> **EXERCISE DETAILS**
Where a line contains the word "script", copy that line.

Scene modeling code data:
-- BEGIN --
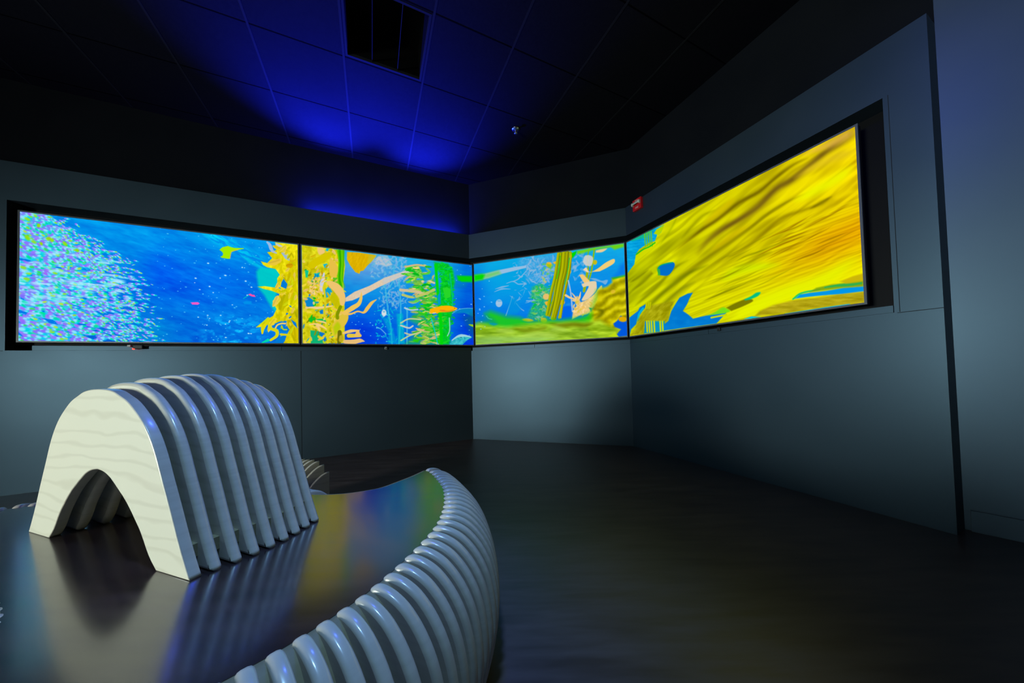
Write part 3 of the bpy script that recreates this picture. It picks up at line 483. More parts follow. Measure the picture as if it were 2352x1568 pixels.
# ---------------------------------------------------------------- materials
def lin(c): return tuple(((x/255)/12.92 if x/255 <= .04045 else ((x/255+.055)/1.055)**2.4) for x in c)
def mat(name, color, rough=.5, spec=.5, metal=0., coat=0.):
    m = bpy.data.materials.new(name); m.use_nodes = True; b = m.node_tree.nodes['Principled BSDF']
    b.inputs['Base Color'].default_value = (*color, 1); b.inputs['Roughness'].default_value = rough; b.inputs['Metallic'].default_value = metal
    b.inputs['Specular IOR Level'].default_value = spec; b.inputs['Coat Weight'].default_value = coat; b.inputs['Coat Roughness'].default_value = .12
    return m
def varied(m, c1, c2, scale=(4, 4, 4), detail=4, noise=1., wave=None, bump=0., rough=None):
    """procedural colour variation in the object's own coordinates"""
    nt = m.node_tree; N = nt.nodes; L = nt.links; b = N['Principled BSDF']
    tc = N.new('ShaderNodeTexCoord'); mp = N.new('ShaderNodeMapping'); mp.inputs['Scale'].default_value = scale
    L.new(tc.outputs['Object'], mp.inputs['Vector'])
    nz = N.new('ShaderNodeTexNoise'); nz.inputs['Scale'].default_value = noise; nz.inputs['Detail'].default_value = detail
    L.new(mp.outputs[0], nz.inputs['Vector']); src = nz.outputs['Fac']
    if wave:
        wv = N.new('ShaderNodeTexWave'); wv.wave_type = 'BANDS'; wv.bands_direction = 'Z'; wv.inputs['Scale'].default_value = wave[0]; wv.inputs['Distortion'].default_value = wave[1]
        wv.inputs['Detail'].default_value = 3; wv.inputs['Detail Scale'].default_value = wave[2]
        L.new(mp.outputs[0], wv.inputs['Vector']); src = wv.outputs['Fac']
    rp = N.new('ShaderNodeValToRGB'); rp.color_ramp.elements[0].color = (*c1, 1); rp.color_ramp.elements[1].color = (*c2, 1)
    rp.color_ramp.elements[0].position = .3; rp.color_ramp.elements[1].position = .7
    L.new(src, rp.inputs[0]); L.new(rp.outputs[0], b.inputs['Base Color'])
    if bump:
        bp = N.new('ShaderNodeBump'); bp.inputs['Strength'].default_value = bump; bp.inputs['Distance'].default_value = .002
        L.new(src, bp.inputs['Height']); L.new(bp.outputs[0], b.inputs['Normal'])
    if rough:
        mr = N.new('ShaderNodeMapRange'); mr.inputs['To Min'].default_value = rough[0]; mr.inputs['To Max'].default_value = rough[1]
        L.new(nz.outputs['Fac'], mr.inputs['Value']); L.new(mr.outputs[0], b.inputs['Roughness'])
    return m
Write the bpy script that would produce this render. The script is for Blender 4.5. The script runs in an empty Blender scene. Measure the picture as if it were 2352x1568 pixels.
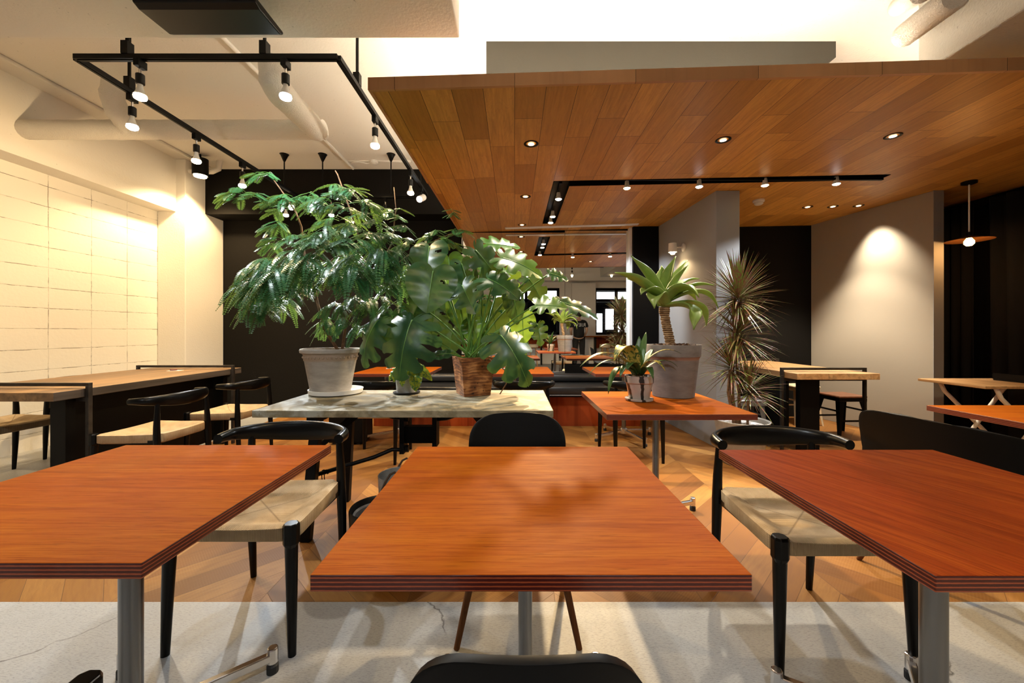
-- END --
> **CORRECT RESPONSE**
Write part 3 of the bpy script that recreates this picture. It picks up at line 483. More parts follow. Measure the picture as if it were 2352x1568 pixels.
Write the bpy script that would produce this render. The script is for Blender 4.5. The script runs in an empty Blender scene. Measure the picture as if it were 2352x1568 pixels.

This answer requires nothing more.